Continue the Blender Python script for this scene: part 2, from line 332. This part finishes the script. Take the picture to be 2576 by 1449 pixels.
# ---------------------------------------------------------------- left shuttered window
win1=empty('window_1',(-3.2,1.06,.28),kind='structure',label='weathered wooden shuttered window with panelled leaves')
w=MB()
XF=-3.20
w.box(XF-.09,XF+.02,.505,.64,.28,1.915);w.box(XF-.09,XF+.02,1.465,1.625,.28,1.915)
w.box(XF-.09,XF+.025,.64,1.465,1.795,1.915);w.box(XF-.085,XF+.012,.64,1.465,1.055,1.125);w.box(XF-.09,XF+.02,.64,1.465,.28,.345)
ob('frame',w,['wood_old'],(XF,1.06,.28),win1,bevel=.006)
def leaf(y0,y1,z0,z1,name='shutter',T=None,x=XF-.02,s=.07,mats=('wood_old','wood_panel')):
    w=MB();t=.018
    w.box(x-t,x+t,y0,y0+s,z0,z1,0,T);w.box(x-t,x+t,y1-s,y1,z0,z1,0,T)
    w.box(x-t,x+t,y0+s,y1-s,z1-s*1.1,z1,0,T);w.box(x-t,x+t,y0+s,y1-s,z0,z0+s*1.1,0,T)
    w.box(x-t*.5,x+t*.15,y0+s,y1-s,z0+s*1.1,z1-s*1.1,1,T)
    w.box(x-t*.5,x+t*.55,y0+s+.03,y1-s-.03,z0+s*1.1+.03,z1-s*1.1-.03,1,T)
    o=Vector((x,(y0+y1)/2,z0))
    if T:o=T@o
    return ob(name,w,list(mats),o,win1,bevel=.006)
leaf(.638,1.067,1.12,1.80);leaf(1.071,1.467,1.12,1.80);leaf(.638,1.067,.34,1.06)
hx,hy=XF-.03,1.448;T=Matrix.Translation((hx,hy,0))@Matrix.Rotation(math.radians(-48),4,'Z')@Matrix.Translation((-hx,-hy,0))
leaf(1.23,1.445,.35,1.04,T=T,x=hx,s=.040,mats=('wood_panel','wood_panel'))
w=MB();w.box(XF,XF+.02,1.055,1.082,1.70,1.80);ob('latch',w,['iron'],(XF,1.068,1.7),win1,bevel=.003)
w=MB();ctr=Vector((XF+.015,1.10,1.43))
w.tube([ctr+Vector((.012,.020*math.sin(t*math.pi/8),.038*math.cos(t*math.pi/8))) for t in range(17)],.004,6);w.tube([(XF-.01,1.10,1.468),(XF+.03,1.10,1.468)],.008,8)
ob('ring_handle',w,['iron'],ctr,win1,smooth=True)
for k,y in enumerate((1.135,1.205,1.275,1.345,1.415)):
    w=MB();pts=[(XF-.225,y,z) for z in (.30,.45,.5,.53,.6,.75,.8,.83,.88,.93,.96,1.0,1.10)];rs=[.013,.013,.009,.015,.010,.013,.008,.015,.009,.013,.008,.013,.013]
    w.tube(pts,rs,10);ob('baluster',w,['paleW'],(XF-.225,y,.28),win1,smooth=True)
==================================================
• _Exercise objective_: Please set down the whole listing above without altering a single line.

• _Answer in full_:
Continue the Blender Python script for this scene: part 2, from line 332. This part finishes the script. Take the picture to be 2576 by 1449 pixels.
# ---------------------------------------------------------------- left shuttered window
win1=empty('window_1',(-3.2,1.06,.28),kind='structure',label='weathered wooden shuttered window with panelled leaves')
w=MB()
XF=-3.20
w.box(XF-.09,XF+.02,.505,.64,.28,1.915);w.box(XF-.09,XF+.02,1.465,1.625,.28,1.915)
w.box(XF-.09,XF+.025,.64,1.465,1.795,1.915);w.box(XF-.085,XF+.012,.64,1.465,1.055,1.125);w.box(XF-.09,XF+.02,.64,1.465,.28,.345)
ob('frame',w,['wood_old'],(XF,1.06,.28),win1,bevel=.006)
def leaf(y0,y1,z0,z1,name='shutter',T=None,x=XF-.02,s=.07,mats=('wood_old','wood_panel')):
    w=MB();t=.018
    w.box(x-t,x+t,y0,y0+s,z0,z1,0,T);w.box(x-t,x+t,y1-s,y1,z0,z1,0,T)
    w.box(x-t,x+t,y0+s,y1-s,z1-s*1.1,z1,0,T);w.box(x-t,x+t,y0+s,y1-s,z0,z0+s*1.1,0,T)
    w.box(x-t*.5,x+t*.15,y0+s,y1-s,z0+s*1.1,z1-s*1.1,1,T)
    w.box(x-t*.5,x+t*.55,y0+s+.03,y1-s-.03,z0+s*1.1+.03,z1-s*1.1-.03,1,T)
    o=Vector((x,(y0+y1)/2,z0))
    if T:o=T@o
    return ob(name,w,list(mats),o,win1,bevel=.006)
leaf(.638,1.067,1.12,1.80);leaf(1.071,1.467,1.12,1.80);leaf(.638,1.067,.34,1.06)
hx,hy=XF-.03,1.448;T=Matrix.Translation((hx,hy,0))@Matrix.Rotation(math.radians(-48),4,'Z')@Matrix.Translation((-hx,-hy,0))
leaf(1.23,1.445,.35,1.04,T=T,x=hx,s=.040,mats=('wood_panel','wood_panel'))
w=MB();w.box(XF,XF+.02,1.055,1.082,1.70,1.80);ob('latch',w,['iron'],(XF,1.068,1.7),win1,bevel=.003)
w=MB();ctr=Vector((XF+.015,1.10,1.43))
w.tube([ctr+Vector((.012,.020*math.sin(t*math.pi/8),.038*math.cos(t*math.pi/8))) for t in range(17)],.004,6);w.tube([(XF-.01,1.10,1.468),(XF+.03,1.10,1.468)],.008,8)
ob('ring_handle',w,['iron'],ctr,win1,smooth=True)
for k,y in enumerate((1.135,1.205,1.275,1.345,1.415)):
    w=MB();pts=[(XF-.225,y,z) for z in (.30,.45,.5,.53,.6,.75,.8,.83,.88,.93,.96,1.0,1.10)];rs=[.013,.013,.009,.015,.010,.013,.008,.015,.009,.013,.008,.013,.013]
    w.tube(pts,rs,10);ob('baluster',w,['paleW'],(XF-.225,y,.28),win1,smooth=True)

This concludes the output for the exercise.